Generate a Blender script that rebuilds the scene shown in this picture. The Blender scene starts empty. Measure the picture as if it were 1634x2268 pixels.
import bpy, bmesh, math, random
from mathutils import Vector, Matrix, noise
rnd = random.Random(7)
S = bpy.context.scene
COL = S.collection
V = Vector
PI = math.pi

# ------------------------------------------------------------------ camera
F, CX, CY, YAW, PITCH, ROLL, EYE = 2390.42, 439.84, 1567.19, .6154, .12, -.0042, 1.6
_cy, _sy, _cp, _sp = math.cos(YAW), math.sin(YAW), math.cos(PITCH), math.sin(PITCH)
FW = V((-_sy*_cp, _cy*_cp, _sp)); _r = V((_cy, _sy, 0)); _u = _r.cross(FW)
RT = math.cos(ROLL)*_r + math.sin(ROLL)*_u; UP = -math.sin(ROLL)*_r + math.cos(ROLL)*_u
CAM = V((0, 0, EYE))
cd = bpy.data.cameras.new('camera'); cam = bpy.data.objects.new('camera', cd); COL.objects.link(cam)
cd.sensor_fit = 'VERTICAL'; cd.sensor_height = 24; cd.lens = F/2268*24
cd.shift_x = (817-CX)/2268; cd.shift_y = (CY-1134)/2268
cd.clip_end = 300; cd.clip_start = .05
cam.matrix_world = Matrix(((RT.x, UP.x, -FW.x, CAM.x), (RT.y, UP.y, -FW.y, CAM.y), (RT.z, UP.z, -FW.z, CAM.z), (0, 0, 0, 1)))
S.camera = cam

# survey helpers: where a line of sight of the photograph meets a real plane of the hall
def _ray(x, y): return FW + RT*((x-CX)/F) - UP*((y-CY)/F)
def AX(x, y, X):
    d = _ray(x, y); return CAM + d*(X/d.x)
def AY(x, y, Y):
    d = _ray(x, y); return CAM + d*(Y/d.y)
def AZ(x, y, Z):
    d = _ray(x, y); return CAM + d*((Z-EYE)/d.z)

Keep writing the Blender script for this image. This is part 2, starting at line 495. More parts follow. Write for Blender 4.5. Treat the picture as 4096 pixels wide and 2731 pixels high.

AIM: Everything from the first line through the line containing "S.camera = cam" should be quoted exactly, and nothing beyond it.

RESPONSE TO THIS EXERCISE:
Generate a Blender script that rebuilds the scene shown in this picture. The Blender scene starts empty. Measure the picture as if it were 1634x2268 pixels.
import bpy, bmesh, math, random
from mathutils import Vector, Matrix, noise
rnd = random.Random(7)
S = bpy.context.scene
COL = S.collection
V = Vector
PI = math.pi

# ------------------------------------------------------------------ camera
F, CX, CY, YAW, PITCH, ROLL, EYE = 2390.42, 439.84, 1567.19, .6154, .12, -.0042, 1.6
_cy, _sy, _cp, _sp = math.cos(YAW), math.sin(YAW), math.cos(PITCH), math.sin(PITCH)
FW = V((-_sy*_cp, _cy*_cp, _sp)); _r = V((_cy, _sy, 0)); _u = _r.cross(FW)
RT = math.cos(ROLL)*_r + math.sin(ROLL)*_u; UP = -math.sin(ROLL)*_r + math.cos(ROLL)*_u
CAM = V((0, 0, EYE))
cd = bpy.data.cameras.new('camera'); cam = bpy.data.objects.new('camera', cd); COL.objects.link(cam)
cd.sensor_fit = 'VERTICAL'; cd.sensor_height = 24; cd.lens = F/2268*24
cd.shift_x = (817-CX)/2268; cd.shift_y = (CY-1134)/2268
cd.clip_end = 300; cd.clip_start = .05
cam.matrix_world = Matrix(((RT.x, UP.x, -FW.x, CAM.x), (RT.y, UP.y, -FW.y, CAM.y), (RT.z, UP.z, -FW.z, CAM.z), (0, 0, 0, 1)))
S.camera = cam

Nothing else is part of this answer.